___ DATA PROVIDED ___

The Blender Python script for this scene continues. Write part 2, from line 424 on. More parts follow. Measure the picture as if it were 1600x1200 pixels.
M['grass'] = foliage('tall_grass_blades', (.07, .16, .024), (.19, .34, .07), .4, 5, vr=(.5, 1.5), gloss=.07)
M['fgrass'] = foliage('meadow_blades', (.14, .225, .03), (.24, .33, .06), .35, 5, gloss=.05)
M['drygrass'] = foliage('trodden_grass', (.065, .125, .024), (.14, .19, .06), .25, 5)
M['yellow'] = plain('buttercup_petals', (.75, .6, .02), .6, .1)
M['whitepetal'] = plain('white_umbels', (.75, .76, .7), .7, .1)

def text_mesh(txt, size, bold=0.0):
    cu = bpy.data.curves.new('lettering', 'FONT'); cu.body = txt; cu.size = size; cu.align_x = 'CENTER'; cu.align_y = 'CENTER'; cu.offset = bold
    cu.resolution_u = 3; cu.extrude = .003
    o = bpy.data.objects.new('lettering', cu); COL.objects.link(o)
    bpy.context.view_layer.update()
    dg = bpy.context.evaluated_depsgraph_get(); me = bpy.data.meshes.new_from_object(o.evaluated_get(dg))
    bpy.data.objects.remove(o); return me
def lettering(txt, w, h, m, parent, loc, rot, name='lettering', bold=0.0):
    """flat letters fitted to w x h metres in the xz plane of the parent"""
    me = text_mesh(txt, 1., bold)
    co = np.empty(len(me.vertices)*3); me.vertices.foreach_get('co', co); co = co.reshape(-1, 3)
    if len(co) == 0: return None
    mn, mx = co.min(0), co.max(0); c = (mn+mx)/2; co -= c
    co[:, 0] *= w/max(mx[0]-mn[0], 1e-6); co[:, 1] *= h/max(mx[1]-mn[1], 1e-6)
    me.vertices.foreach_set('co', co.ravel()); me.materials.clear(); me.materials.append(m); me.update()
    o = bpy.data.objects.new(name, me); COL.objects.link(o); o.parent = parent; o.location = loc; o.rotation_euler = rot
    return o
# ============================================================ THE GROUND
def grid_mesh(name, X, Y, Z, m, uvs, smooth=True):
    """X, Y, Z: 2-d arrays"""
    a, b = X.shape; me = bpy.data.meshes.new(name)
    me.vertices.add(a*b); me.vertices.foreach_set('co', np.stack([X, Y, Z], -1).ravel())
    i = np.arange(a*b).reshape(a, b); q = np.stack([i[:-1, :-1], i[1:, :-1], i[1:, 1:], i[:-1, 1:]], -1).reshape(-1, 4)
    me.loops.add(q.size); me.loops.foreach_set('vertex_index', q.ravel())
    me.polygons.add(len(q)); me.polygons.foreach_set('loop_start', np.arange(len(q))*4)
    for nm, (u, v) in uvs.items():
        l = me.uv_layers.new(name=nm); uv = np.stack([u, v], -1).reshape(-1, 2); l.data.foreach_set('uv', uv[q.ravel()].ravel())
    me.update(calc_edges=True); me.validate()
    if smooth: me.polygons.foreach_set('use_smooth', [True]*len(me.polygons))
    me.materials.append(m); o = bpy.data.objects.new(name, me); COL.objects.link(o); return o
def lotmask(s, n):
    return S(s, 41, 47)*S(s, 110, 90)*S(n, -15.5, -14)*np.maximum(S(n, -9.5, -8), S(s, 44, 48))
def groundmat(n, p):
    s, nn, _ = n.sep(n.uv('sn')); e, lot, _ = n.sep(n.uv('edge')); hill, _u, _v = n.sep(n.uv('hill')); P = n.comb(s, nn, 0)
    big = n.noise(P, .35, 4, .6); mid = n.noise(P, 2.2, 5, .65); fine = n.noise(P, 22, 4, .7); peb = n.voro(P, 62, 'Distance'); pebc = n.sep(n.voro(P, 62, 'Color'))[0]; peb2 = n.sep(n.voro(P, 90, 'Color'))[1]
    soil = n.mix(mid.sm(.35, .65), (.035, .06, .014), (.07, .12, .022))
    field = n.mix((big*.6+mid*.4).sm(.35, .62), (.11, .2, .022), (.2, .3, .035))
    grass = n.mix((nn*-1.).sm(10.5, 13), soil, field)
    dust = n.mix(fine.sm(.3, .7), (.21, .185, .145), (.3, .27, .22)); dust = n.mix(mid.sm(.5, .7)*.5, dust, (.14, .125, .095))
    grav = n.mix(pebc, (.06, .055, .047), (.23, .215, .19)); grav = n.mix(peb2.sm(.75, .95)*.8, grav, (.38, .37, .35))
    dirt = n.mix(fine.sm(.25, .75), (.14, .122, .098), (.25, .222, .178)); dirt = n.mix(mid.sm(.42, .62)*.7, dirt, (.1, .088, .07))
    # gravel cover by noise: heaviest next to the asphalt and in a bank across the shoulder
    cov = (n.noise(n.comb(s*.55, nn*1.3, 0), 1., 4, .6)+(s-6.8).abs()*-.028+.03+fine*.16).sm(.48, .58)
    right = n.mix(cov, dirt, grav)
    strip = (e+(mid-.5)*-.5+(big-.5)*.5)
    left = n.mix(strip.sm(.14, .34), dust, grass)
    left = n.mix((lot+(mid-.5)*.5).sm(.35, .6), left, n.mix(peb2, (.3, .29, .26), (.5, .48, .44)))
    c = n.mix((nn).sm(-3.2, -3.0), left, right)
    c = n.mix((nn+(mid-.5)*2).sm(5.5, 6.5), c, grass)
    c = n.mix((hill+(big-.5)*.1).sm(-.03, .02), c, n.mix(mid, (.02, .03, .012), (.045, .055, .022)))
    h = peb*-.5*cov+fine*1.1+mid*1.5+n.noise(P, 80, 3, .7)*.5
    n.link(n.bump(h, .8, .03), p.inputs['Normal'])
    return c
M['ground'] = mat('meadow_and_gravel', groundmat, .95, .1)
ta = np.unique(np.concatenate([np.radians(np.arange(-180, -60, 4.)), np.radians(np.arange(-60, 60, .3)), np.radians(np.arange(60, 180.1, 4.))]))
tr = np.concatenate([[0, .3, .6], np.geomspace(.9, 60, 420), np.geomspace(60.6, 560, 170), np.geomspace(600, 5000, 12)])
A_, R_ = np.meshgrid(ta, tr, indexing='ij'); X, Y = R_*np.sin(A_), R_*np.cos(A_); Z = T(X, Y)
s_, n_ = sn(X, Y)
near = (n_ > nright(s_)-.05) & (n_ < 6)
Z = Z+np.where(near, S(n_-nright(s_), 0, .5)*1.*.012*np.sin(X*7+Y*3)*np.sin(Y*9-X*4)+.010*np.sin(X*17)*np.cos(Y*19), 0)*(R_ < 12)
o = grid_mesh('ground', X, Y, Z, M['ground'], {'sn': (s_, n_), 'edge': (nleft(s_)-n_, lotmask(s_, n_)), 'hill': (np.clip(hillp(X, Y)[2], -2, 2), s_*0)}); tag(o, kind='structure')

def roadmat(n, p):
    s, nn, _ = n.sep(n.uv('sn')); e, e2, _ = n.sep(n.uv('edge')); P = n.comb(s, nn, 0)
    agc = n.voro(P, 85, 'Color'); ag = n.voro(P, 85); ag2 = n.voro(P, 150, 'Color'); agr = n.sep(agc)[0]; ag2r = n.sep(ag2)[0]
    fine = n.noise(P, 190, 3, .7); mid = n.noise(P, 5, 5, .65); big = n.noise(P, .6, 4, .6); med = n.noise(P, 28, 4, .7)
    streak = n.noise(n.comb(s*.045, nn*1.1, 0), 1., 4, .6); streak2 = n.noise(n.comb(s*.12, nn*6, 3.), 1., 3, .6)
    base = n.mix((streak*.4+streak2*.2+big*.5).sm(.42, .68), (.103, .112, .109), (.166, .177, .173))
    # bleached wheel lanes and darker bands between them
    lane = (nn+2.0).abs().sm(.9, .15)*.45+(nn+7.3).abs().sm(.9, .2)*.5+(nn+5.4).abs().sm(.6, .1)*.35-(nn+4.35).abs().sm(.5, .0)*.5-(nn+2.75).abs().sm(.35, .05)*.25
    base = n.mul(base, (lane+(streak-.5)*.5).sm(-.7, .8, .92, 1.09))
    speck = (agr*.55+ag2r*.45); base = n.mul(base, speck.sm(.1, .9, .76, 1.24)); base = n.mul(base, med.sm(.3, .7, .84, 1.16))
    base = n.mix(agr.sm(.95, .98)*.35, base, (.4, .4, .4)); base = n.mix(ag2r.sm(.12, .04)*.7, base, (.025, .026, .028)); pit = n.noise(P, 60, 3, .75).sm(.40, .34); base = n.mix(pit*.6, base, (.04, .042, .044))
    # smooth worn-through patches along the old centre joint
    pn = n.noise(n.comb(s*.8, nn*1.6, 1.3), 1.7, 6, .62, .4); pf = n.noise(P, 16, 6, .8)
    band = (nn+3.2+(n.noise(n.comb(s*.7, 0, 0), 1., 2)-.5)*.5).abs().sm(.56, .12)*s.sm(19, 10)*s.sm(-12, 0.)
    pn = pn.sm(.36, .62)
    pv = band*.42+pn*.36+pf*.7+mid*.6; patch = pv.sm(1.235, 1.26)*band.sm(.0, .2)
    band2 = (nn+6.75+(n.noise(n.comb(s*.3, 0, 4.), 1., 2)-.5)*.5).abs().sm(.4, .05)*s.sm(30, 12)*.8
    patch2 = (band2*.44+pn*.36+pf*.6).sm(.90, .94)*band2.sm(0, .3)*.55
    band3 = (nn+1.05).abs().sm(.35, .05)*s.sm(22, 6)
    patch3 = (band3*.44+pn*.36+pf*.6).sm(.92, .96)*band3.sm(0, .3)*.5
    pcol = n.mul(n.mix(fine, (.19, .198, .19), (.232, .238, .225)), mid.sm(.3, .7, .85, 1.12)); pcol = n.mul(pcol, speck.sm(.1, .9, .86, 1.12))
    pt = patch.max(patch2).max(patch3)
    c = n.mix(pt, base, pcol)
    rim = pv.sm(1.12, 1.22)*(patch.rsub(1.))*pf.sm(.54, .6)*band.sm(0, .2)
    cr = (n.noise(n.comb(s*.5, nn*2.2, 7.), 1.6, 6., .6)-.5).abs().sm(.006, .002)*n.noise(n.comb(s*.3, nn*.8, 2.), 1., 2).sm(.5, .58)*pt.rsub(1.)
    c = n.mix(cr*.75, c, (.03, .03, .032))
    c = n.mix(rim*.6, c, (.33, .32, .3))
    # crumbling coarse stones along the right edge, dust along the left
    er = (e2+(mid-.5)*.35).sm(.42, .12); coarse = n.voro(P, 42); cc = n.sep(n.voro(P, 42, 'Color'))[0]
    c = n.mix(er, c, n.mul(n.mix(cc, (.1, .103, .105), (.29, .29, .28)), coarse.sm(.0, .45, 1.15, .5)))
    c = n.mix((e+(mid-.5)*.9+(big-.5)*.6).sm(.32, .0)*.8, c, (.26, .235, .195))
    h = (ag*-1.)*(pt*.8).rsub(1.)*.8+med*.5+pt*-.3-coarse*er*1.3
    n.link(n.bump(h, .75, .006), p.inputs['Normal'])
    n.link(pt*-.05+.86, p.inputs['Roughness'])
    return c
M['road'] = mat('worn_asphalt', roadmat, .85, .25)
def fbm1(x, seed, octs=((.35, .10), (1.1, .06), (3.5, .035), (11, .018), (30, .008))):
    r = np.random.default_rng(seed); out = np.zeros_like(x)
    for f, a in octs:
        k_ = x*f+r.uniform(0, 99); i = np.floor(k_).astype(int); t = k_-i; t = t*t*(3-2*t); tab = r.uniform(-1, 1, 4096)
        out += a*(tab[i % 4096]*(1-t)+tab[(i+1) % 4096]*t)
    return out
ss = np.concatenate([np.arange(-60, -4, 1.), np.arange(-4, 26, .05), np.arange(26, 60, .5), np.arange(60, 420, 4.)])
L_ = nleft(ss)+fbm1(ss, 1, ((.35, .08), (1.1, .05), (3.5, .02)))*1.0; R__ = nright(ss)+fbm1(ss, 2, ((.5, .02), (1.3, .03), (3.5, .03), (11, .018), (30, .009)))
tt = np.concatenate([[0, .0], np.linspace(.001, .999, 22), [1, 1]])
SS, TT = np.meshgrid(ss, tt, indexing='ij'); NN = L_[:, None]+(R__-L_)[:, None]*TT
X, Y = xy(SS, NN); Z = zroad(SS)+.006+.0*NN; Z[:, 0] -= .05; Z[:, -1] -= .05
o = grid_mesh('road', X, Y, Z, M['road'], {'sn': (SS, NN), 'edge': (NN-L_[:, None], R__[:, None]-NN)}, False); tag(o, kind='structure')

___

**WHAT TO WORK ON**
Return nothing but the lines from the start of the listing above through the line containing "M['whitepetal'] = plain('white_umbels', (.75, .76, .7), .7, .1)", exactly as given.

**EXERCISE RESPONSE**
The Blender Python script for this scene continues. Write part 2, from line 424 on. More parts follow. Measure the picture as if it were 1600x1200 pixels.
M['grass'] = foliage('tall_grass_blades', (.07, .16, .024), (.19, .34, .07), .4, 5, vr=(.5, 1.5), gloss=.07)
M['fgrass'] = foliage('meadow_blades', (.14, .225, .03), (.24, .33, .06), .35, 5, gloss=.05)
M['drygrass'] = foliage('trodden_grass', (.065, .125, .024), (.14, .19, .06), .25, 5)
M['yellow'] = plain('buttercup_petals', (.75, .6, .02), .6, .1)
M['whitepetal'] = plain('white_umbels', (.75, .76, .7), .7, .1)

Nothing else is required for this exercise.